Erika Kessler (
Oren Pizmony-Levy (

Children and youth activism in New York City is not new. Since the late 1800s, young people have led strikes for labor rights and access to schooling across the five boroughs. The impact of young people’s actions for social change is woven through the fabric of New York City history. Indeed, one of the largest civil rights demonstrations in the US was in 1963 when over 360,000 elementary, middle, and high school students boycotted schools and attended freedom schools in the city. The rich history of student activism in New York City continues today. We are seeing a surge of political activism by youth across the realities and issues we now face, including the impacts of climate change and climate injustice.

Climate change threatens the present and future sustainability of our planet. It has already impacted people and the environment around the world, exacerbating social, economic, and racial inequality across generations. Scientists agree the Earth’s climate is changing and humans are the primary cause of this development. International collective action and cooperative measures at all levels are needed to address the impacts of climate change through adaptation and mitigation efforts.

Intensifying urgency to address our climate crisis, it comes as no surprise that anxious and frustrated young people are protesting about climate inaction. The contemporary youth climate movement (also known as the Student Strike 4 Climate, Fridays for Future, or the Youth Strike 4 Climate) burst forth, in 2018, calling for widespread climate action by protesting and striking schools. The youth climate movement is actively seeking to mobilize youth and adults in acting for climate justice, which include the intersection of climate change and social inequality. Although youth climate activism is not a new phenomenon, the magnitude of youth voices about climate change is growing and New York City has played a central site for amplifying their calls.

This youth movement, although expansively transnational, holds a strong presence in New York City. In 2019, students and climate activists coordinated, along with hundreds of other cities, one of the world’s largest international protests. The New York City Department of Education even gave permission for youth to skip school for the day and strike. An estimated 250,000 people participated in the strikes and rallies across New York City in the 2019 week of Global Climate Strikes. Youth climate activists in New York City continue a wide variety of collective action throughout the city. Some are working with the NYC Department of Education Sustainability Office. Others are founding their own organizations and nonprofits aiming at addressing climate change (see for example, Kids fight Climate Change, Earth Uprising, XR Youth NYC, Fridays for Future NYC, Sunrise Movement NYC Youth).

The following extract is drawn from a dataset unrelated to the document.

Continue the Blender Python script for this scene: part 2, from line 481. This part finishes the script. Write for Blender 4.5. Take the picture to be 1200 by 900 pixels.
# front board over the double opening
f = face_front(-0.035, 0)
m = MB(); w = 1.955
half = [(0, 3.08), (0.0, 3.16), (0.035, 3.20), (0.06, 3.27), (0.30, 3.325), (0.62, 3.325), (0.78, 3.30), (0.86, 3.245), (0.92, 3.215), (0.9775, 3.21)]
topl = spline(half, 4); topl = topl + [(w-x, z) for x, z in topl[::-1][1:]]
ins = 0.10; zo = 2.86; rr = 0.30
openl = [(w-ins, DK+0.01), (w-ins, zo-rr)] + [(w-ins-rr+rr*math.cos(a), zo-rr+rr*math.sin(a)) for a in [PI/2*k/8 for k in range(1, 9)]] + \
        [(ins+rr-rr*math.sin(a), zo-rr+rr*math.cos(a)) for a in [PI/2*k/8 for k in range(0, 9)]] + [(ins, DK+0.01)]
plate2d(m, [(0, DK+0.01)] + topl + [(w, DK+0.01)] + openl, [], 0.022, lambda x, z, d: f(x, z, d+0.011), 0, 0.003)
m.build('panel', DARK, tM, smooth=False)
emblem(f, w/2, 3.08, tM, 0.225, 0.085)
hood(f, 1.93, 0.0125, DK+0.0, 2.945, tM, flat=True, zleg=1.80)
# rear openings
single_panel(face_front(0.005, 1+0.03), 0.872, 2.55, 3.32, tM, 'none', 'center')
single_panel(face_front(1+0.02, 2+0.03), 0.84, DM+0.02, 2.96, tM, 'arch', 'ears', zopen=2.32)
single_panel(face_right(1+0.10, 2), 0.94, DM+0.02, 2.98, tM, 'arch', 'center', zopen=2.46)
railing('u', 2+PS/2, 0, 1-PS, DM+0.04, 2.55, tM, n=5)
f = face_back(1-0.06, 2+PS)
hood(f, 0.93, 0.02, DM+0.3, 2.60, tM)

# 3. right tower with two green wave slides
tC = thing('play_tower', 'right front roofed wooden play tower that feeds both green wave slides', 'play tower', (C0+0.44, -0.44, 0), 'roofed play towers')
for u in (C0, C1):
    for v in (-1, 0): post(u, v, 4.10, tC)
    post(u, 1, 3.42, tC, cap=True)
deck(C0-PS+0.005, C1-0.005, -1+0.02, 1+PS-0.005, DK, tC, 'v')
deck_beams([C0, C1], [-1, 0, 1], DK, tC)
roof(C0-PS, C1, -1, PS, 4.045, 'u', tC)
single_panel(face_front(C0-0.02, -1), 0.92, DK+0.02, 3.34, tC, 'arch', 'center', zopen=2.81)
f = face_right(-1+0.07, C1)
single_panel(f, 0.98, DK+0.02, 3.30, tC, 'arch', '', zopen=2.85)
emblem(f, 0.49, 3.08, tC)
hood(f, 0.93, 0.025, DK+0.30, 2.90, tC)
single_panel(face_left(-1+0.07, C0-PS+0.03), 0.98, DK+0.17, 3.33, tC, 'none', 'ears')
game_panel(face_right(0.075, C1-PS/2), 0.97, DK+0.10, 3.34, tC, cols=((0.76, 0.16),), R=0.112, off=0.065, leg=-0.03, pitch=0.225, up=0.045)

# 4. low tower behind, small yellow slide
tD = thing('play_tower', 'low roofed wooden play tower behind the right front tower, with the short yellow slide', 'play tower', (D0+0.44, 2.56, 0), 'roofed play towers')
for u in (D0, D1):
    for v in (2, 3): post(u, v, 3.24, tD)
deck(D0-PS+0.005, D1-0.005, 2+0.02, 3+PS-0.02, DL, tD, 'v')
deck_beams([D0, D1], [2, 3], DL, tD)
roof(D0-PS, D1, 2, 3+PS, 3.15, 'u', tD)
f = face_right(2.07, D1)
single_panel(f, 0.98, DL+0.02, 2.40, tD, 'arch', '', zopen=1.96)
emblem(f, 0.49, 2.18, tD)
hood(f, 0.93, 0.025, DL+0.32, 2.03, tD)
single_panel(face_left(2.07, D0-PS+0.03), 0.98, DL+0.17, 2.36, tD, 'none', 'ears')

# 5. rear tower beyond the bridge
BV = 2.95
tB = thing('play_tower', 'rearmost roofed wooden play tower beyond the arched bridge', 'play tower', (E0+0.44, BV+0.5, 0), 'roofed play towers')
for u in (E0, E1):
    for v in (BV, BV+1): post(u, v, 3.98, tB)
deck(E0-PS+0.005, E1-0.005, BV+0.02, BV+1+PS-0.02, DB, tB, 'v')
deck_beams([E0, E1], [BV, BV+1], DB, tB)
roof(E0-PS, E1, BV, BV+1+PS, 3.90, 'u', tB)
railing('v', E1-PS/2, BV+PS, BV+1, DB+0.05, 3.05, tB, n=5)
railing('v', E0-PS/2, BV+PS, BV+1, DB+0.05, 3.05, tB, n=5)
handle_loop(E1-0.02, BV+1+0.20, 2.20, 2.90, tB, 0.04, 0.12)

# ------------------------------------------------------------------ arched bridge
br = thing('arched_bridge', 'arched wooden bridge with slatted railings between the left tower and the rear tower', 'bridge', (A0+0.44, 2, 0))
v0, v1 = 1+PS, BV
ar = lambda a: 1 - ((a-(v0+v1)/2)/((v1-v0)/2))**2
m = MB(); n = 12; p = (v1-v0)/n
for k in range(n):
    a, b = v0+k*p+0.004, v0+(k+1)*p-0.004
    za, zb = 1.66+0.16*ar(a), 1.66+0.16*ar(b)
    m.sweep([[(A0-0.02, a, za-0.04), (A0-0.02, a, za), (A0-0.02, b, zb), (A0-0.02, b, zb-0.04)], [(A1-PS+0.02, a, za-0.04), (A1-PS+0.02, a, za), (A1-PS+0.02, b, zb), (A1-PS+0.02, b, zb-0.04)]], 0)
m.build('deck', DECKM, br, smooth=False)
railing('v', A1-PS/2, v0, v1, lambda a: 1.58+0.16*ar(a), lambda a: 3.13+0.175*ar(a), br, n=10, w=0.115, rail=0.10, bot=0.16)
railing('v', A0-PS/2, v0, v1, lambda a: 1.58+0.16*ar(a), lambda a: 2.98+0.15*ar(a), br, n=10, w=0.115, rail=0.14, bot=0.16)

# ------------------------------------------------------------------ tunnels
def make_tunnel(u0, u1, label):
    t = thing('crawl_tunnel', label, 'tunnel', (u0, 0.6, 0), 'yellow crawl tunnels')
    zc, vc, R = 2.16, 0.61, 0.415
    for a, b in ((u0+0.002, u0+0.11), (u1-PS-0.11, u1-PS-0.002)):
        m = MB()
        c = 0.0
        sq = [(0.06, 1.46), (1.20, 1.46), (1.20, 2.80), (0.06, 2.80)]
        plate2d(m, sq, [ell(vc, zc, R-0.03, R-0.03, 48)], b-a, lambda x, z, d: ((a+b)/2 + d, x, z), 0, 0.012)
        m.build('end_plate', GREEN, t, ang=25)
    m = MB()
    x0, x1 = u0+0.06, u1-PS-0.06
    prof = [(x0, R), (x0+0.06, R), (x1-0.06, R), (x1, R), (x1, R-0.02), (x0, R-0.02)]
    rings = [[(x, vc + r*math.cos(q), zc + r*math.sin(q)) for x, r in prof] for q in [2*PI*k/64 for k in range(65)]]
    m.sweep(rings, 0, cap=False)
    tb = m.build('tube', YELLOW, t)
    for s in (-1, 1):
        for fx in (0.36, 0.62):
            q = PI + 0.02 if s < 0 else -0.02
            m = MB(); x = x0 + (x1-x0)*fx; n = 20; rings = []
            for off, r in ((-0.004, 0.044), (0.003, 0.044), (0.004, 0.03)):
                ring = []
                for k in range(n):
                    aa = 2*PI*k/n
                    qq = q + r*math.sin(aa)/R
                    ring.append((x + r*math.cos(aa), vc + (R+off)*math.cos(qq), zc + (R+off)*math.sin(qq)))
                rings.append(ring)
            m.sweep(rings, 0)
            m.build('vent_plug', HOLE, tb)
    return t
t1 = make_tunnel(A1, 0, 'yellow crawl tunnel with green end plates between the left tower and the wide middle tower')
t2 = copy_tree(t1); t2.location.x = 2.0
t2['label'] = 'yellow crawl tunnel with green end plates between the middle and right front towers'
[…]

Recently, in New York City, more than 2,000 students and climate activists participated in the Global Climate Strike on September 24, 2021, which was organized by the local chapter of Fridays For Future, a youth-led climate-advocacy group, during Climate Week NYC 2021. On that day, children, youth and adults took to the streets calling to #UprootTheSystem and highlight how climate change disproportionately impacts people and areas in the global south. The movement’s message aims to amplify and fight alongside MAPA (Most Affected Peoples and Areas) voices to demand leaders and the Global North to cut emissions and enact strong measures to address climate injustice.

To better understand and document who participated in the September 24 th Global Climate Strike in New York City, we coordinated a flash survey of strike participants. We trained a team of 12 graduate students from Teachers College (ITSF 5031) and visiting students from the Kibbutzim College, Israel on a crowd sampling protocol. The team joined the strike near City Hall and
conducted a brief survey with strikers.

The survey was developed based on a pilot study conducted in Spring 2021 with youth climate activists, as part of the Youth at the Center Initiative at the Center for Sustainable Futures, Teachers College. The survey included 18 questions on demographics, past participation in climate strikes, affiliation to and contact with organizations, experiences in school, and emotions about the climate crisis. The final sample includes 203 respondents.

Detailed findings from the flash survey are available here. Participants were high school and college students, with the average age being 16. The majority of the participants were women (70%). About half (49%) of the respondents identified as people of color. Over half (54%) participated in school climate strikes before the event, yet three out of four did not identify any organization that contacted them to participate in the strike. Those who were contacted by organizations named Fridays for Future NYC, Sunrise and Our Climate as organizations they were affiliated with; these organizations are also the primary organizers of the strike, most central being Fridays for Future.

Overall, we find that participants report learning about climate change and activism in their classrooms and feel supported in participating in climate action. Echoing other studies on emotional response to the climate crisis, we heard from participants that they are largely anxious, frustrated, fearful, and sad. We do find that their range of anxieties and frustration are also linked to feelings of hopefulness and determination. We argue that these feelings are just as crucial to untangle when considering the link between climate change and emotion.